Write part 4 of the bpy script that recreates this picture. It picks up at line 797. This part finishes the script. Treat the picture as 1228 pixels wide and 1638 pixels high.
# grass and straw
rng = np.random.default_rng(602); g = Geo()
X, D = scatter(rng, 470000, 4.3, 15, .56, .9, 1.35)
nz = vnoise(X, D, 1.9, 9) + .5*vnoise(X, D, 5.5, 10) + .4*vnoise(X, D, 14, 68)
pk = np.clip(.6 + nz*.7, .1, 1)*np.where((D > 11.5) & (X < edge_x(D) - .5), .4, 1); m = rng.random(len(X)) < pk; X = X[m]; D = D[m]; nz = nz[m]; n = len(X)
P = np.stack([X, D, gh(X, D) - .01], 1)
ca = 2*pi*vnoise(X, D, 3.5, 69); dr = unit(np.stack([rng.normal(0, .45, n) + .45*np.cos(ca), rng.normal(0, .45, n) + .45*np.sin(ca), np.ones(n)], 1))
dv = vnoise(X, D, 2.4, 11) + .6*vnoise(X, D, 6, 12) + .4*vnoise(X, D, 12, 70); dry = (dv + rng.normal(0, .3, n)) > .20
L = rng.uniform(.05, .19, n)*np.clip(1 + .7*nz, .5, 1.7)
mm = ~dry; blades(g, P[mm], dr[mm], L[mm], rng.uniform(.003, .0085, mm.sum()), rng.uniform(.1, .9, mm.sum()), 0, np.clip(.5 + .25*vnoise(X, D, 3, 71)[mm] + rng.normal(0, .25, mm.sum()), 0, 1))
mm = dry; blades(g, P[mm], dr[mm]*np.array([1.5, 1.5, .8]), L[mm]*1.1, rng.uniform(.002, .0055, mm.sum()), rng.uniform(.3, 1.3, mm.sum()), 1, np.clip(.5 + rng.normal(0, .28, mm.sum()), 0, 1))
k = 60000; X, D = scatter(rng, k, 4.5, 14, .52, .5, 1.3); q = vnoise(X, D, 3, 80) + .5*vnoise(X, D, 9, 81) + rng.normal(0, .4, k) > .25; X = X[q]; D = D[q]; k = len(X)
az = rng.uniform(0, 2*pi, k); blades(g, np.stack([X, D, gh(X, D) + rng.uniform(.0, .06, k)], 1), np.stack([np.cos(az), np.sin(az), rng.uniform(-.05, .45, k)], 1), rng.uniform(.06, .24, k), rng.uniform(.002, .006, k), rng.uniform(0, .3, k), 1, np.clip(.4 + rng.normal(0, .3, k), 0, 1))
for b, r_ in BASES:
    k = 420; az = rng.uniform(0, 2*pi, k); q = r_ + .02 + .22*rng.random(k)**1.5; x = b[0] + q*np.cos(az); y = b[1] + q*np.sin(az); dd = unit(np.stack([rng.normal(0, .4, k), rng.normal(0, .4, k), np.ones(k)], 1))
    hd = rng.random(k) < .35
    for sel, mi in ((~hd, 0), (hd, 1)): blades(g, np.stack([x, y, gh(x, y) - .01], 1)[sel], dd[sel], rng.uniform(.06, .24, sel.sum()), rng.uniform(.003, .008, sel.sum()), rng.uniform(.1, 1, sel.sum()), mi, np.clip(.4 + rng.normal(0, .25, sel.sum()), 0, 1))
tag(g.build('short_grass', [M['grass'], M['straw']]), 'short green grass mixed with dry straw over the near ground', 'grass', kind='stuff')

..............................

- [WORK REQUIRED]: Restate every line of the data word for word.

- [TASK OUTPUT]:
Write part 4 of the bpy script that recreates this picture. It picks up at line 797. This part finishes the script. Treat the picture as 1228 pixels wide and 1638 pixels high.
# grass and straw
rng = np.random.default_rng(602); g = Geo()
X, D = scatter(rng, 470000, 4.3, 15, .56, .9, 1.35)
nz = vnoise(X, D, 1.9, 9) + .5*vnoise(X, D, 5.5, 10) + .4*vnoise(X, D, 14, 68)
pk = np.clip(.6 + nz*.7, .1, 1)*np.where((D > 11.5) & (X < edge_x(D) - .5), .4, 1); m = rng.random(len(X)) < pk; X = X[m]; D = D[m]; nz = nz[m]; n = len(X)
P = np.stack([X, D, gh(X, D) - .01], 1)
ca = 2*pi*vnoise(X, D, 3.5, 69); dr = unit(np.stack([rng.normal(0, .45, n) + .45*np.cos(ca), rng.normal(0, .45, n) + .45*np.sin(ca), np.ones(n)], 1))
dv = vnoise(X, D, 2.4, 11) + .6*vnoise(X, D, 6, 12) + .4*vnoise(X, D, 12, 70); dry = (dv + rng.normal(0, .3, n)) > .20
L = rng.uniform(.05, .19, n)*np.clip(1 + .7*nz, .5, 1.7)
mm = ~dry; blades(g, P[mm], dr[mm], L[mm], rng.uniform(.003, .0085, mm.sum()), rng.uniform(.1, .9, mm.sum()), 0, np.clip(.5 + .25*vnoise(X, D, 3, 71)[mm] + rng.normal(0, .25, mm.sum()), 0, 1))
mm = dry; blades(g, P[mm], dr[mm]*np.array([1.5, 1.5, .8]), L[mm]*1.1, rng.uniform(.002, .0055, mm.sum()), rng.uniform(.3, 1.3, mm.sum()), 1, np.clip(.5 + rng.normal(0, .28, mm.sum()), 0, 1))
k = 60000; X, D = scatter(rng, k, 4.5, 14, .52, .5, 1.3); q = vnoise(X, D, 3, 80) + .5*vnoise(X, D, 9, 81) + rng.normal(0, .4, k) > .25; X = X[q]; D = D[q]; k = len(X)
az = rng.uniform(0, 2*pi, k); blades(g, np.stack([X, D, gh(X, D) + rng.uniform(.0, .06, k)], 1), np.stack([np.cos(az), np.sin(az), rng.uniform(-.05, .45, k)], 1), rng.uniform(.06, .24, k), rng.uniform(.002, .006, k), rng.uniform(0, .3, k), 1, np.clip(.4 + rng.normal(0, .3, k), 0, 1))
for b, r_ in BASES:
    k = 420; az = rng.uniform(0, 2*pi, k); q = r_ + .02 + .22*rng.random(k)**1.5; x = b[0] + q*np.cos(az); y = b[1] + q*np.sin(az); dd = unit(np.stack([rng.normal(0, .4, k), rng.normal(0, .4, k), np.ones(k)], 1))
    hd = rng.random(k) < .35
    for sel, mi in ((~hd, 0), (hd, 1)): blades(g, np.stack([x, y, gh(x, y) - .01], 1)[sel], dd[sel], rng.uniform(.06, .24, sel.sum()), rng.uniform(.003, .008, sel.sum()), rng.uniform(.1, 1, sel.sum()), mi, np.clip(.4 + rng.normal(0, .25, sel.sum()), 0, 1))
tag(g.build('short_grass', [M['grass'], M['straw']]), 'short green grass mixed with dry straw over the near ground', 'grass', kind='stuff')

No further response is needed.